4. I've been loving seeing the books my students are reading for outside reading these past few weeks (or pretending to read, anyway). I had a student told me how much he's enjoying A Farewell to Arms and another already finish her first book.

5. I'm so ridiculously sick of Antigone- we're wrapping it up in a few days and moving on to A Chronicle of  Death Foretold, a book I'm extremely excited to reread and teach. I remember liking it when assigned it the summer between eighth and ninth grade. I was a a little taken aback when the reader learns that the sheets containing the evidence of stolen virginity are flown outside after wedding nights- we were going to talk about these things in class??? High school was going to be awesome! Little did I know the next year we'd read a book that has a lady having sex with a donkey in it (good old Allende... gotta love the South Americans). 
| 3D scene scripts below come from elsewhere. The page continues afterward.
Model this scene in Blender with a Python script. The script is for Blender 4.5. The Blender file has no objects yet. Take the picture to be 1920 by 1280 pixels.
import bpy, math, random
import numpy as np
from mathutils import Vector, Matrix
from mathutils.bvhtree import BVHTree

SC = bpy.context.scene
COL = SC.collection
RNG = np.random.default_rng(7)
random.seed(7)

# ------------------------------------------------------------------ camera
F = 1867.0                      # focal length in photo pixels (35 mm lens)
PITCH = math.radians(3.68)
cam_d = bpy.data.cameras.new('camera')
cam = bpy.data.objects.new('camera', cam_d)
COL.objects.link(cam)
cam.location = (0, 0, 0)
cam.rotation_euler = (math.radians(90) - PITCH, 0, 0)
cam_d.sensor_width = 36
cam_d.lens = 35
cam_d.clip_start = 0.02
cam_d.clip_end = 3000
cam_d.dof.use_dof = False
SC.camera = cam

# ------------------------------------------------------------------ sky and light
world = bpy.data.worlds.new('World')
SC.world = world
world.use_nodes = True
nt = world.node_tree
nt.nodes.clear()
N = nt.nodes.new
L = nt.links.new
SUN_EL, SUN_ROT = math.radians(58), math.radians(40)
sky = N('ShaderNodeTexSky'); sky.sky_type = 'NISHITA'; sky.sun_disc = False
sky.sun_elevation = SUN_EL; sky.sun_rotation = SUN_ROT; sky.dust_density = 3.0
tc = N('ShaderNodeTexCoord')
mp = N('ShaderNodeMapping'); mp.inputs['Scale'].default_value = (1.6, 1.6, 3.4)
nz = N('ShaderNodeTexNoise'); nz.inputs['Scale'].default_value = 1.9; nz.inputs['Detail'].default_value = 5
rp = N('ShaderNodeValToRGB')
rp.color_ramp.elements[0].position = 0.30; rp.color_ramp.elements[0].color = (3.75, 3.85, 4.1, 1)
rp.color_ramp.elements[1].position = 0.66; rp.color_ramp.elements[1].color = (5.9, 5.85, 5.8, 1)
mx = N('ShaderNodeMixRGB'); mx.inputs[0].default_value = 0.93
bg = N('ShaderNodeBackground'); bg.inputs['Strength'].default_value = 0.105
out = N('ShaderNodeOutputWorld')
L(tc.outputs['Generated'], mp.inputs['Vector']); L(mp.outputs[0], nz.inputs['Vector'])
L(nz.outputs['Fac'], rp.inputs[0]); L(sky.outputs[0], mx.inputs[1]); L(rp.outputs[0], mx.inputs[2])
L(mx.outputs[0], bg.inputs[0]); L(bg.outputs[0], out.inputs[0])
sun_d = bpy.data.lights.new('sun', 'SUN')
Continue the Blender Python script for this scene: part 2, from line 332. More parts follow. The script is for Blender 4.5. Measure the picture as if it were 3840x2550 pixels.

6. I'm reading two books right now, plus listening to a third and teaching a fourth. This is a huge change for my usual monogamous reading habits- I'm not sure if I like it. I started reading Animal, Vegetable, Miracle by Barbara Kingsolver but started craving some fiction (yes, I realize how nerdy that makes me sound), so I started The Woman Who Walks Into Doors by Roddy Doyle. Meanwhile I'm listening to A Prayer for Owen Meanie (which I've read before) and working with Antigone at work. They're all quite different, so it works for now.

1 comment:

  1. I recently hear of building stories too. Reminds me of the old choose you own adventure books I read as a kid. I love #3, "take that EL James."